Your instructions:
Reproduce every entry exactly.

Data lines:
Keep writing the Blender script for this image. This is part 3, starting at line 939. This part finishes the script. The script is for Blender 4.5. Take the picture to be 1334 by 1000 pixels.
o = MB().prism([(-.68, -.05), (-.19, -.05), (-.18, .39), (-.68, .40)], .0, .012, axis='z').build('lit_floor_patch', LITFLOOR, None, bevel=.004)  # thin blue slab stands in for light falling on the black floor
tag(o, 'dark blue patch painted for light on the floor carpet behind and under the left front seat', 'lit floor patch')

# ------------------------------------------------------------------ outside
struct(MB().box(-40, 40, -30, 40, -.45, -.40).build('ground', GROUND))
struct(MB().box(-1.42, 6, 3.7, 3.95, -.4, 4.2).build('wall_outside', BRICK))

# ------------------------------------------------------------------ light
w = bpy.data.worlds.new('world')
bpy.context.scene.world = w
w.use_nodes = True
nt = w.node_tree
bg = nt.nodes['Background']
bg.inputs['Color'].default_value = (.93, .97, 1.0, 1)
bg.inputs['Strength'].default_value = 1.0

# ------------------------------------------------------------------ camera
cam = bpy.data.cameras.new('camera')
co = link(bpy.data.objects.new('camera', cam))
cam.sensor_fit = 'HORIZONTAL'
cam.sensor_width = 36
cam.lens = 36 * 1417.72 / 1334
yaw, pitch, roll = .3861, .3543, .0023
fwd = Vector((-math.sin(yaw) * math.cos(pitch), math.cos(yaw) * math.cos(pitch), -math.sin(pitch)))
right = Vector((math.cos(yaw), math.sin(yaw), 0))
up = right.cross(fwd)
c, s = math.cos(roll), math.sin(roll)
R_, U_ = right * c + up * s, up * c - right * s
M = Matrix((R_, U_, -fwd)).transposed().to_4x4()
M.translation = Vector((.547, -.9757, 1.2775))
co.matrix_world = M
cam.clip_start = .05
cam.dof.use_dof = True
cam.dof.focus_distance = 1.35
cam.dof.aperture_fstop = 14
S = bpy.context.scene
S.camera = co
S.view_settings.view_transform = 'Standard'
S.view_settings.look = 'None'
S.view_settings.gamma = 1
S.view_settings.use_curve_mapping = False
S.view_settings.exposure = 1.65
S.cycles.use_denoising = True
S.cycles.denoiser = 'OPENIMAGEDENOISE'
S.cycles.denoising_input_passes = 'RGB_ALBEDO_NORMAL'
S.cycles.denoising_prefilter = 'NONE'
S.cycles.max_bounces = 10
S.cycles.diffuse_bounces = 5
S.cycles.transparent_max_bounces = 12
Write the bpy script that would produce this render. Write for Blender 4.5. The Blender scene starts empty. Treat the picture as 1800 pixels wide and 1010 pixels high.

Answer to the task:
Keep writing the Blender script for this image. This is part 3, starting at line 939. This part finishes the script. The script is for Blender 4.5. Take the picture to be 1334 by 1000 pixels.
o = MB().prism([(-.68, -.05), (-.19, -.05), (-.18, .39), (-.68, .40)], .0, .012, axis='z').build('lit_floor_patch', LITFLOOR, None, bevel=.004)  # thin blue slab stands in for light falling on the black floor
tag(o, 'dark blue patch painted for light on the floor carpet behind and under the left front seat', 'lit floor patch')

# ------------------------------------------------------------------ outside
struct(MB().box(-40, 40, -30, 40, -.45, -.40).build('ground', GROUND))
struct(MB().box(-1.42, 6, 3.7, 3.95, -.4, 4.2).build('wall_outside', BRICK))

# ------------------------------------------------------------------ light
w = bpy.data.worlds.new('world')
bpy.context.scene.world = w
w.use_nodes = True
nt = w.node_tree
bg = nt.nodes['Background']
bg.inputs['Color'].default_value = (.93, .97, 1.0, 1)
bg.inputs['Strength'].default_value = 1.0

# ------------------------------------------------------------------ camera
cam = bpy.data.cameras.new('camera')
co = link(bpy.data.objects.new('camera', cam))
cam.sensor_fit = 'HORIZONTAL'
cam.sensor_width = 36
cam.lens = 36 * 1417.72 / 1334
yaw, pitch, roll = .3861, .3543, .0023
fwd = Vector((-math.sin(yaw) * math.cos(pitch), math.cos(yaw) * math.cos(pitch), -math.sin(pitch)))
right = Vector((math.cos(yaw), math.sin(yaw), 0))
up = right.cross(fwd)
c, s = math.cos(roll), math.sin(roll)
R_, U_ = right * c + up * s, up * c - right * s
M = Matrix((R_, U_, -fwd)).transposed().to_4x4()
M.translation = Vector((.547, -.9757, 1.2775))
co.matrix_world = M
cam.clip_start = .05
cam.dof.use_dof = True
cam.dof.focus_distance = 1.35
cam.dof.aperture_fstop = 14
S = bpy.context.scene
S.camera = co
S.view_settings.view_transform = 'Standard'
S.view_settings.look = 'None'
S.view_settings.gamma = 1
S.view_settings.use_curve_mapping = False
S.view_settings.exposure = 1.65
S.cycles.use_denoising = True
S.cycles.denoiser = 'OPENIMAGEDENOISE'
S.cycles.denoising_input_passes = 'RGB_ALBEDO_NORMAL'
S.cycles.denoising_prefilter = 'NONE'
S.cycles.max_bounces = 10
S.cycles.diffuse_bounces = 5
S.cycles.transparent_max_bounces = 12
Write the bpy script that would produce this render. Write for Blender 4.5. The Blender scene starts empty. Treat the picture as 1800 pixels wide and 1010 pixels high.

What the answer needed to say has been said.